L’enseignement de l’anglais dans les écoles françaises étant aussi supposément déficient, pour apprendre la lingua franca du continent, les francophones n’auraient donc d’autres choix que d’étudier en anglais dans un cégep ou une université anglophone.

Beau mythe, en effet.

Le problème est que ce n’est pas vrai.

Comme je le notais ici :

«Aujourd’hui, c’est au Québec, en Ontario et au Nouveau-Brunswick que 86% de la population bilingue du pays réside. Le taux élevé de bilinguisme chez les francophones minoritaires (et majoritaires au Québec) y est évidemment pour beaucoup. Tout comme celui des Anglo-Québécois – leur taux de bilinguisme était de 67,8% en 2011 -, ce qui veut dire que même 35 ans après l’adoption de la Loi 101, près d’un Anglo-Québécois sur trois ne peut toujours pas soutenir une conversation en français.

Comparativement, le taux de bilinguisme chez les francophones hors Québec est de 87%.

Récapitulons:

– pendant que le français recule de manière générale dans la grande région de Montréal et sur l’Île, le bilinguisme chez les jeunes Anglo-Québécois demeure élevé, mais a néanmoins diminué de 3 points depuis 2001;

–  la connaissance de l’anglais chez les francophones, quant à elle, continue de progresser. Leur taux global de bilinguisme, toutes régions et toutes tranches d’âge confondues, frôlant les 40%;

– chez les immigrants, ils sont même 51% à dire connaître le français et l’anglais.

C’est toutefois entre 20 et 30 ans que la connaissance de l’anglais chez les francophones atteint des sommets. Statistique Canada note même que cette connaissance se maintient dans les années subséquentes.

Comme le rappellele mathématicien Charles Castonguay :

«(…) parmi les 20-29 ans au Québec en 2011, 78% des anglophones se déclaraient bilingues, comparé à 57% des francophones. Dans la région de Montréal, l’écart se rétrécit encore plus, à 80 et 70% respectivement. Dans l’île, c’est 78 et 79%.
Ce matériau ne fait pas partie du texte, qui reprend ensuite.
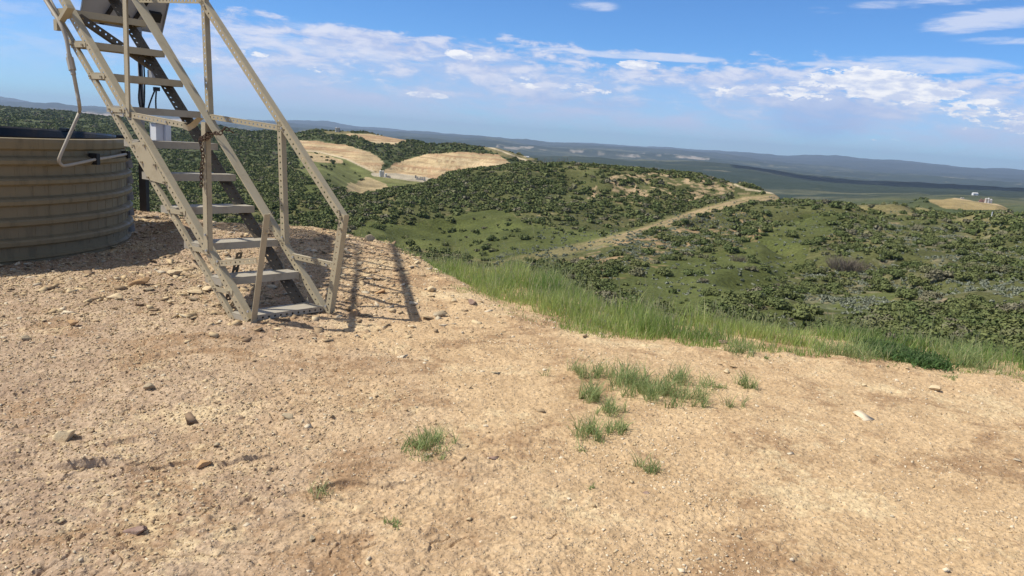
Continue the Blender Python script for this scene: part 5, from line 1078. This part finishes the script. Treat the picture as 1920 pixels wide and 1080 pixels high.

Ces jeunes francophones montréalais seraient donc rendus un tantinet plus bilingues que les anglophones – dont on chante sur tous les toits le degré de bilinguisme! Ils n’ont pourtant reçu ni l’anglais dès la première année ni l’anglais exclusif. L’enseignement normal de l’anglais paraît avoir fonctionné assez bien merci.»

En entrevue, M Castonguay rappelle également ceci:

«En 2001, le taux de bilinguisme chez les jeunes adultes anglophones âgés de 20-29 ans au Québec était de 81%. Autrement dit, dans ce groupe d’âge aussi, on constate une recul de 3 points de pourcentage dans le bilinguisme des jeunes adultes anglo-québécois entre 2001 et 2011. Bref, le recul du bilinguisme que l’on constate chez les jeunes anglophones dans le ROC se retrouve aussi au Québec. À un moindre degré, bien évidemment, mais compte tenu du statut – du moins théorique – du français au Québec, ce recul n’en est pas moins remarquable».

Bref, lorsqu’on vous entendrez dire qu’au Québec, on «prive» les francophones d’«apprendre» l’anglais, vous saurez que c’est une véritable légende urbaine entretenue parfois par ignorance et parfois, à des fins politiques.»